Das stand übrigens auch im Fachbeitrag Verkehr der Gemeinde Grünheide. Darin stand: Wir erwarten, dass pro Tag 21 000 Personenfahrten mit dem ÖPNV und SPNV stattfinden sollen – und das MIL hat ja zuletzt immer gesagt: Die Fachplaner hatten mit all ihren Prognosen recht; das ist alles eingetreten. – Also rechnen wir einmal gegen: 45 Fahrten mal 315 Personen ergibt 14 175 Personenfahrten. Ich rechne mal grob: Also, 21 000 Personenfahrten sollte es laut Verkehrsgutachten geben, davon 14 000 – es sind eigentlich ein paar mehr – abgezogen; dann bleiben weniger als 7 000 Personenfahrten, also weniger als ein Drittel, übrig, die noch über den Bahnhof Fangschleuse abzuwickeln sind, wenn der Shuttleverkehr in den nächsten Wochen seinen Betrieb aufnimmt.
Da fragt man sich: Ist es dann noch sinnvoll, erforderlich und angemessen, dafür einen extrem großen, überdimensionierten Bahnhof – und zwar allein auf Steuerzahlerkosten – zu bauen?
(Beifall BVB/FW)
Offenkundig ist das nicht der Fall!
Dann gibt es noch das Problem – das muss hier mit behandelt werden -, dass bereits zum Fahrplanwechsel am 10. Dezember letzten Jahres die Bahnsteigverlängerungen an allen Haltepunkten entlang der Linie RE 1 hätten umgesetzt sein müssen. Das war bei Fangschleuse nicht der Fall, weil man mit den Planungen für diese Dinge wahrscheinlich frühzeitig angefangen hatte, noch bevor Tesla da hinkam. Auf Frage 4 aus der eben genannten Kleinen Anfrage, die lautete:
„Auf welcher dokumentierten Grundlage, nach welchen konkreten Kriterien und wann wurde von wem genau […] über die Verlegung der Bahnstation Fangschleuse entschieden?“,
,wurde wie folgt geantwortet:
„Mit dem Einsatz von achtteiligen Zügen im Zusammenhang mit der Vergabe des SPNV-Netzes Elbe-Spree 2018 ergab sich an Bahnhöfen und Verkehrsstationen des RE 1 ein Verlängerungsbedarf der Bahnsteige auf 220 m.“
Darum geht es hier jetzt.
„Die Umsetzung dieses Modernisierungsbedarfes ist auf Grund der Lage des Bahnhofes Fangschleuse am gegenwärtigen Standort nur unter sehr großem technischen und finanziellen Aufwand umsetzbar.“
Das vermittelt den Eindruck, dass man sich allein deshalb dafür entschieden hat, einen neuen Bahnhof Fangschleuse – auf Steuerzahlerkosten – für 59 Millionen Euro zu bauen – der jetzt gar nicht mehr notwendig ist, weil nur noch 7 000 von den 21 000 prognostizierten Fahrgästen dort hinfahren und umsteigen müssen -, weil man denkt, man könne die Bahnsteigverlängerung, die erforderlich gewesen ist, nicht umsetzen.
Genau das ist der große Denkfehler!
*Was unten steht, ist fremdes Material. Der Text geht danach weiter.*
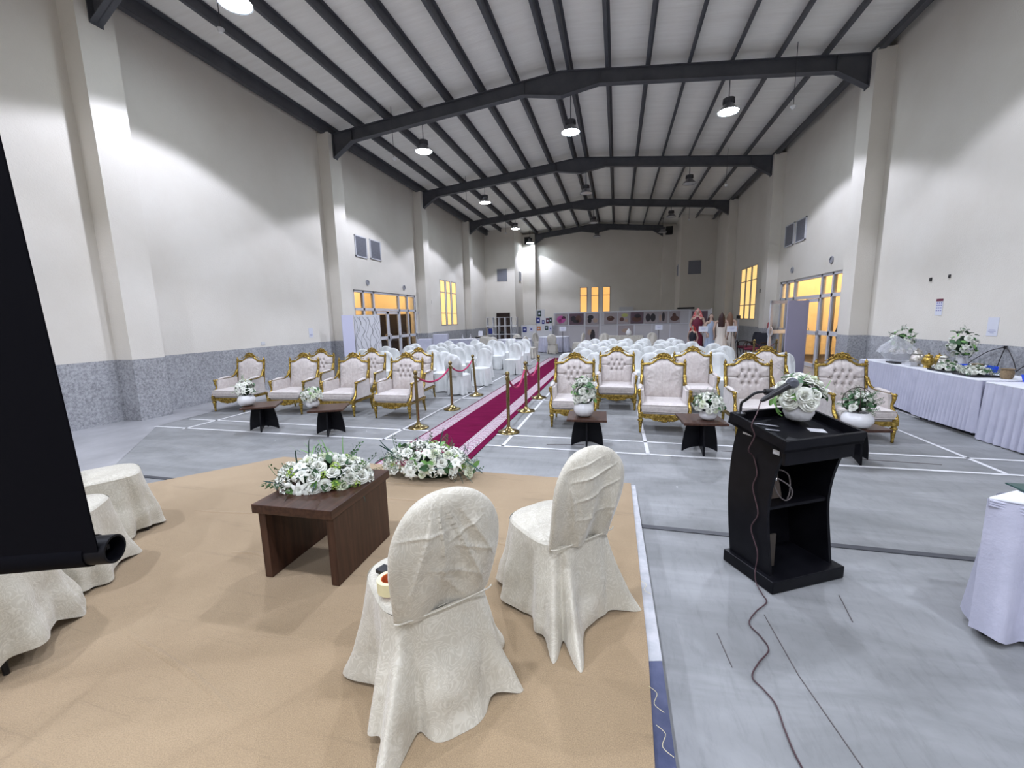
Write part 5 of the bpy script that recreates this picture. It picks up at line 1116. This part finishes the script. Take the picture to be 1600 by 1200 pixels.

Schon im Fachbeitrag des B-Plans, den ich bereits mehrfach erwähnt habe, wurde klar gesagt – und das wird ja jetzt auch baulich in der Planung umgesetzt, darüber wurde in der letzten Ausschusssitzung gesprochen -, dass der jetzige Bahnübergang, der neben dem Bahnhof Fangschleuse liegt, in allernächster Zukunft verschwindet. Etwas weiter östlich wird für die L 23 eine Brücke über die Gleise gebaut, und dafür brauche ich eine Auffahrt- und eine Abfahrtrampe. Damit gewinne ich erheblich Raum und kann die Bahnsteigverlängerung nach Osten problemlos realisieren; nach Westen ginge das nicht. Diese Sachen, die im Verkehrsbeitrag – also sozusagen in der fachlichen Skizze für die Umsetzung der infrastrukturellen verkehrlichen Organisation um Tesla herum – aufgeführt sind, hat man aber leider ignoriert. Das finden wir sehr bedauerlich, denn damit ist alles möglich.
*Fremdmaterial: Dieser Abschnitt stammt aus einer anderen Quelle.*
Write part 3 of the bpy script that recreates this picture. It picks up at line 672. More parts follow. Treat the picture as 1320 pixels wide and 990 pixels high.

Wir können also nur sagen: Wir können guten Gewissens auf die 59 Millionen Euro an Steuergeldausgaben für den nicht mehr erforderlichen Prestigeneubau des Bahnhofs Tesla verzichten.
(Beifall BVB/FW)
Dieses Geld können wir für andere, wichtige verkehrliche infrastrukturelle Maßnahmen einsetzen – Herr Minister, suchen Sie sich aus, ob es die Bahnverlängerung der S 2 nach Rangsdorf,
(Stefke [BVB/FW]: Hurra!)
eine Brückeninstandsetzung oder was auch immer sein soll!
(Frau Wernicke [BVB/FW]: Die RB-63-Verlängerung!)
Wir können das gut verwenden. – Danke schön.